A planner can be the equivalent of a steady opening batter: they are setting the pace, absorbing early chaos and creating a platform for a steady partnership. A technician, like a fast bowler, can change the game in moments, but needs support, rhythm, and the right conditions. Operations can be the fielding side of the equation: invisible when done well, painfully obvious when misaligned. Reliability engineering often plays the role of the strategist: reading patterns, adjusting tactics, deciding where risk can be carried and where it cannot. And leadership is like a captain who understands that the job is not to shine individually, but to orchestrate the best of everyone else. 

One aspect of cricket that I have grown to admire is the patience it takes, both to play and to watch. Test cricket in particular is a lesson in long-term planning and strategy. You do not win a single over; you build innings, you manage risk, and you adapt to the conditions when needed. You protect your wicket when needed, and you accelerate when the moment calls for it.  
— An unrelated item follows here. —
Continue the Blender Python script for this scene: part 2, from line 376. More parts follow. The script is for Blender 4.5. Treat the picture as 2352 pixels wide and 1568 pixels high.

Asset management has very similar dynamics. In asset-intensive industries, we are constantly balancing short-term pressures such as uptime and cost control with long-term stewardship. We need to decide when it makes sense to invest, when to defer, when to push for performance, and when to prioritize resilience. 

Cricket teaches something else that I find increasingly important when I think about the future of assets: the importance of tempo. In T20 cricket, tempo is everything. It’s not just about scoring runs; it’s about scoring runs at the right time, taking the right risks, and understanding how quickly conditions change. But even in this faster format, fundamentals still win tournaments. You need to remain disciplined in your bowling, display sharpness when fielding, have clear communication, and trust the other to do their job to the best of their abilities.  

Asset management is entering its own “T20 era” in some ways. The pace of technological change, the AI disruption at scale, the pressure to decarbonize, the workforce dynamics, the expectations of transparency and performance: just about everything feels faster, more compressed, and more intense. There is a very real temptation to swing at every ball, to run after every innovation, to treat every new tool as the thing that will finally make everything click, but just like in cricket, you still win by doing the basics extraordinarily well, and by doing them together as a team. 

System Performance is Key to Success 

When I watched India lift the trophy again in 2026, I mostly appreciated the cohesion they brought to the tournament. I recognize and respect the quiet, often invisible work of alignment that sits behind any team achievement; it’s the same feeling that I admire in teams that are really good at how they approach asset management. They are not at all obsessed with individual heroics, but highly respect system performance. For these teams, it is less about siloed excellence, and all about collective reliability. 

At the end of the day, whether you are in a stadium, in a park or on the streets playing cricket, or trying to keep critical assets running in a world that is changing faster than your processes were designed for, the principle remains the same. No matter how ambitious the target you are chasing, your success is never the sum of individual talent alone, but the product of how well your team moves as one.